Task prompt
Lift out each line of the data that holds "green".

start

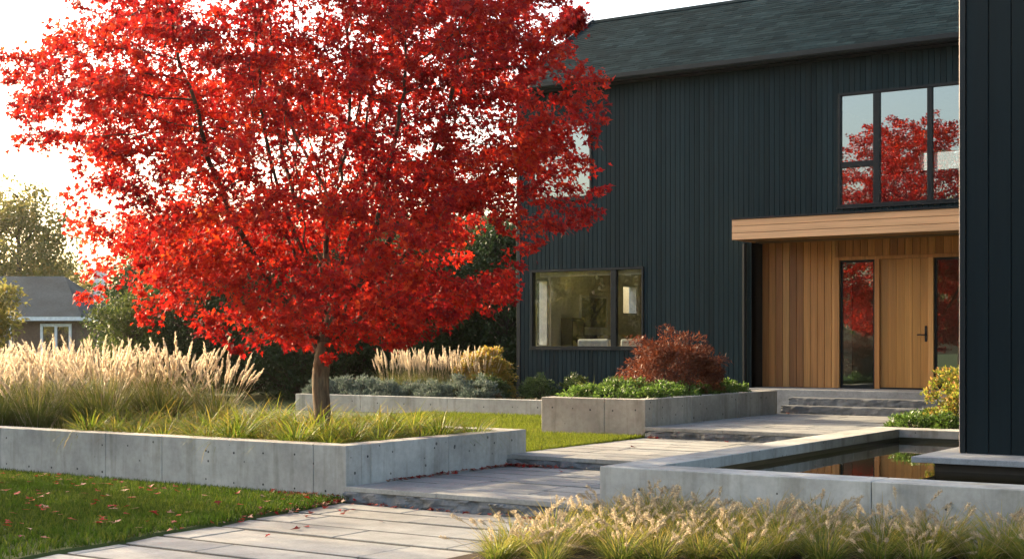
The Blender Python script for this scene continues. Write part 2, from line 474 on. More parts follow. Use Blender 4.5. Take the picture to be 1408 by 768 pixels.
tag(mb.build('planting_bed', m_soil), kind='structure')
mb = MB(); mb.box(-19.58, -11.45, 21.5, 23.9, .1, .50)
tag(mb.build('rear_planting_bed', m_soil), kind='structure')
mb = MB(); mb.box(-6.66, -4.4, 18.93, 23.0, .1, .455)
tag(mb.build('porch_planting_bed', m_soil), kind='structure')

def blade_field(name, n, sampler, h, w, mat):
    P = sampler(n)
    n = len(P)
    az = rng.uniform(0, 2*pi, n)
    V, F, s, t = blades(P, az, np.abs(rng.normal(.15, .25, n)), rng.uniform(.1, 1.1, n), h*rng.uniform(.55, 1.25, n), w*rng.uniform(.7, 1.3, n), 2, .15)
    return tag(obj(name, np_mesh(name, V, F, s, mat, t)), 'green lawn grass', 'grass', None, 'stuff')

def front_s(n):
    y = 5 + 6.2*np.sqrt(rng.random(n)); x = rng.uniform(-18.5, -8.9, n)
    k = x < edge(y) + .05*np.sin(y*5) + .03*np.sin(y*17) + rng.normal(.015, .045, n)
    return np.stack([x[k], np.minimum(y[k], 11.2), np.full(k.sum(), .026)], 1)
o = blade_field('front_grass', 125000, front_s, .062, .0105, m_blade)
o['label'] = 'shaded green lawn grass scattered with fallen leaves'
def rear_s(n):
    x = -9.66 - 6.5*rng.random(n)**1.4; y = rng.uniform(14.65, 21.25, n)
    k = ~((x > -11.45) & (y > 17.7))
    return np.stack([x[k], y[k], .275+.008*(y[k]-14.6)], 1)
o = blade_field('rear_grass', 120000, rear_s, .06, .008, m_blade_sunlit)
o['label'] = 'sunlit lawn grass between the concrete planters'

# ------------------------------------------------------------------ paving and steps
def pavers(mb, x0, x1, y0, y1, z, rows, gx=.008, gy=.022, lmin=.8, lmax=1.9, th=.05, left=None):
    y = y0; i = 0
    while y < y1 - .05:
        d = min(rows[i % len(rows)], y1 - y); i += 1
        if y1 - (y+d) < .12: d = y1 - y
        a = x0 if left is None else left(y+d/2)
        x = a
        first = True
        while x < x1 - .02:
            l = random.uniform(lmin, lmax)*(random.uniform(.3, 1) if first else 1); first = False
            if x1 - (x+l) < .35: l = x1 - x
            dz = random.uniform(-.003, .003)
            mb.box(x+gx/2, x+l-gx/2, y+gy/2, y+d-gy/2, z-th, z+dz)
            x += l
        y += d

def rock_riser(name, x0, x1, y, z0, z1, depth, amp=.02, mat=None):
    """split-faced stone riser with a smooth top edge"""
    nx, nz = int((x1-x0)/.035), 7
    xs = np.linspace(x0, x1, nx+1); zs = np.linspace(z0, z1, nz+1)
    ph = rng.uniform(0, 6, 12)
    g = rng.normal(0, 1, (nx+1, nz+1))
    for _ in range(2):
        g[1:-1, 1:-1] = (g[1:-1, 1:-1]*2+g[:-2, 1:-1]+g[2:, 1:-1]+g[1:-1, :-2]+g[1:-1, 2:])/6
    mb = MB(); vs = []
    for i, x in enumerate(xs):
        for k, zz in enumerate(zs):
            e = 1 if 0 < k < nz else (.15 if k == nz else .6)
            dy = amp*e*(1.6*g[i, k] + .6*sin(x*7+ph[0]+zz*20) + .5*sin(x*17+ph[1]))
            if k == nz: dy = amp*.25*sin(x*9+ph[2])
            vs.append((x, y + dy - (.0 if k == nz else .004), zz))
    W = nz+1
    fs = [(i*W+k, (i+1)*W+k, (i+1)*W+k+1, i*W+k+1) for i in range(nx) for k in range(nz)]
    b = len(vs)
    vs += [(x, y+depth, z1) for x in xs]
    fs += [(i*W+nz, (i+1)*W+nz, b+i+1, b+i) for i in range(nx)]
    mb.add(vs, fs)
    return mb

# lower path
mb = MB(); mb.box(-10.0, -6.37, 2, 11.2, -.037, -.007)
tag(mb.build('path_joint_gravel', m_gravel), kind='structure')
mb = MB(); pavers(mb, -9.7, -6.42, 2.5, 11.18, 0, [.62, .5, .72, .55], .014, .075, 1.0, 2.0, .05, lambda y: edge(y)-.25)
tag(mb.build('path', m_paver, bevel=.006), kind='structure')
# steps and landings
def landing(name, x0, x1, y0, y1, z, zlow, rows, lm=(.6, 1.4)):
    mb = MB(); mb.box(x0+.01, x1-.01, y0+.12, y1, zlow-.05, z-.007)
    tag(mb.build('landing_base', m_gravel), kind='structure')
    r = rock_riser('step', x0, x1, y0, zlow-.03, z-.045, .1)
    tag(r.build('step_riser', m_rock), kind='structure')
    mb = MB()
    x = x0
    while x < x1-.02:
        l = random.uniform(1.1, 1.6)
        if x1-(x+l) < .5: l = x1-x
        mb.box(x+.002, x+l-.002, y0-.012, y0+.40, z-.05, z)
        x += l
    pavers(mb, x0, x1, y0+.40, y1, z, rows, .014, .055, lm[0], lm[1], .045)
    return tag(mb.build('paving', m_paver, bevel=.006), kind='structure')
landing('first', XL+.03, XR-.005, 11.2, 14.22, Z1, 0, [.42, .5, .36, .46])
landing('second', XL-.02, XR-.005, 14.20, 17.74, Z2, Z1, [.4, .52, .36, .45])
landing('third', XL-.03, -6.68, 17.72, 22.5, Z3, Z2, [.45, .38, .5])
# porch steps
for k in range(2):
    y0 = 22.5+.35*k; z = Z3+.1267*(k+1)
    mb = rock_riser('s', -9.67, -6.15, y0, z-.13, z-.0, .4, .006)
    mb.box(-9.66, -6.16, y0+.06, 23.3, z-.13, z-.003)
    tag(mb.build('porch_step', m_rock), kind='structure')
mb = MB(); mb.box(-10.75, -5.6, 23.2, 24.36, .3, ZP)
tag(mb.build('porch_floor', m_stepstone, bevel=.01), kind='structure')

# ------------------------------------------------------------------ concrete planters and walls
def holes(mb, face, a0, a1, z0, z1, n, c, zlev=(.2, .78)):
    """tie holes on a wall face; face 'y' (fixed y=c) or 'x' (fixed x=c, facing +x)"""
    for i in range(n):
        a = a0 + (a1-a0)*(i+.5)/n + random.uniform(-.04, .04)
        for t in zlev:
            if random.random() < .15: continue
            z = z0 + (z1-z0)*t + random.uniform(-.02, .02); r = random.uniform(.010, .015)
            pts = [(r*cos(2*pi*k/10), r*sin(2*pi*k/10)) for k in range(10)]
            if face == 'y': mb.poly([(a+p[0], c-.0015, z+p[1]) for p in pts], 1)
            else: mb.poly([(c+.0015, a+p[0], z+p[1]) for p in pts], 1)

def wall_x(mb, x0, x1, y0, y1, z0, z1, joints):
    xs = [x0] + sorted(joints) + [x1]
    for a, b in zip(xs[:-1], xs[1:]): mb.box(a+.003, b-.003, y0, y1, z0, z1)
def wall_y(mb, x0, x1, y0, y1, z0, z1, joints):
    ys = [y0] + sorted(joints) + [y1]
    for a, b in zip(ys[:-1], ys[1:]): mb.box(x0, x1, a+.003, b-.003, z0, z1)

P1 = empty('planter', (-9.62, 11.22, 0), 'long grey concrete planter holding the red maple and tall grasses', 'planter')
zt = .58
mb = MB()
wall_x(mb, -21, -9.62, 11.22, 11.47, -.1, zt, [-13.33, -12.37, -10.07, -15.3, -17.6, -19.6])
wall_y(mb, -9.87, -9.62, 11.47, 14.6, -.1, zt, [11.62, 13.0])
wall_x(mb, -21, -9.87, 14.35, 14.6, -.1, zt, [-13, -16, -19])
wall_y(mb, -21, -20.75, 11.473, 14.347, -.1, zt, [])
holes(mb, 'y', -18, -9.7, 0, zt, 19, 11.22)
holes(mb, 'x', 11.4, 14.5, .1, zt, 8, -9.62, (.75,))
mb.build('wall', [m_concrete, m_hole], P1, bevel=.008)
mb = MB(); mb.box(-20.74, -9.88, 11.48, 14.34, 0, .47); mb.build('soil', m_soil, P1)

P2 = empty('planter', (-9.68, 17.72, 0), 'buff concrete planter beside the terrace holding the copper shrub', 'planter')
zt2 = .838
mb = MB()
wall_x(mb, -11.43, -9.68, 17.75, 17.98, .1, zt2, [-10.35])
wall_y(mb, -9.91, -9.68, 17.98, 22.38, .1, zt2, [19.2, 20.8])
wall_y(mb, -11.43, -11.2, 17.98, 22.38, .1, zt2, [20.2])
wall_x(mb, -11.19, -9.92, 22.15, 22.38, .1, zt2-.002, [])
holes(mb, 'y', -11.4, -9.7, .3, zt2, 5, 17.75, (.72,))
holes(mb, 'x', 18, 22.2, .45, zt2, 7, -9.68, (.7,))
mb.build('wall', [m_concretew, m_hole], P2, bevel=.008)
mb = MB(); mb.box(-11.19, -9.92, 17.99, 22.14, .2, .75); mb.build('soil', m_soil, P2)

mb = MB(); wall_x(mb, -19.6, -11.44, 21.3, 21.5, .1, .615, [-17.9, -15.8, -13.6])
holes(mb, 'y', -19, -11.6, .33, .61, 12, 21.3, (.55,))
tag(mb.build('garden_wall', [m_concrete, m_hole], bevel=.008), 'low concrete wall across the lawn in front of the lavender bed', 'wall')

# pond
PD = empty('pond', (-6.7, 11.4, 0), 'raised concrete pond with dark still water in front of the black wing', 'pond')
zc = .5
mb = MB()
wall_x(mb, -6.7, 3, 11.4, 11.83, -.1, zc, [-4.1, -1.5])
wall_y(mb, -6.7, -6.27, 11.83, 18.9, -.1, zc, [14.4, 16.8])
wall_x(mb, -6.27, -4.39, 18.47, 18.9, -.1, zc, [])
holes(mb, 'y', -6.6, -1.5, 0, zc, 9, 11.4, (.62,))
mb.build('basin_wall', [m_concrete, m_hole], PD, bevel=.008)
mb = MB(); mb.box(-6.268, 2.9, 11.832, 18.468, -.02, .0); mb.build('basin_floor', m_dark, PD)
mb = MB()
mb.box(-6.268, -6.262, 11.84, 18.46, .3, .395); mb.box(-6.26, -4.45, 18.462, 18.468, .3, .395)
mb.build('water_line', M_plain('wet algae band', (.025, .025, .012), .3), PD)
mb = MB(); mb.poly([(-6.268,11.832,.345),(2.9,11.832,.345),(2.9,18.468,.345),(-6.268,18.468,.345)])
tag(mb.build('water', m_water), kind='structure')

# ------------------------------------------------------------------ house
H = empty('house', (-15.92, 23.85, .3), 'two storey black timber house with slate roof and cedar entrance', 'house')
YW = 23.85; ZE = 6.64
OPEN = [(-15.62, -13.03, 1.52, 3.09), (-15.62, -14.18, 4.46, 6.0), (-9.18, -6.55, 4.0, 6.0), (-10.82, -6.0, .2, 3.46)]

def cut(a, b, lo, hi, opens):
    iv = [(lo, hi)]
    for (x0, x1, z0, z1) in opens:
        if x0 < b-1e-6 and x1 > a+1e-6:
            n = []
            for (p, q) in iv:
                if z1 <= p or z0 >= q: n.append((p, q)); continue
                if z0 > p: n.append((p, z0))
                if z1 < q: n.append((z1, q))
            iv = n
    return iv

def wall_open(mb, x0, x1, z0, z1, y0, y1, opens):
    xs = sorted({x0, x1, *[max(x0, min(x1, o[0])) for o in opens], *[max(x0, min(x1, o[1])) for o in opens]})
    for a, b in zip(xs[:-1], xs[1:]):
        if b-a < 1e-4: continue
        for p, q in cut(a, b, z0, z1, opens): mb.box(a, b, y0, y1, p, q)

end

Answer for this exercise
    return tag(obj(name, np_mesh(name, V, F, s, mat, t)), 'green lawn grass', 'grass', None, 'stuff')
o['label'] = 'shaded green lawn grass scattered with fallen leaves'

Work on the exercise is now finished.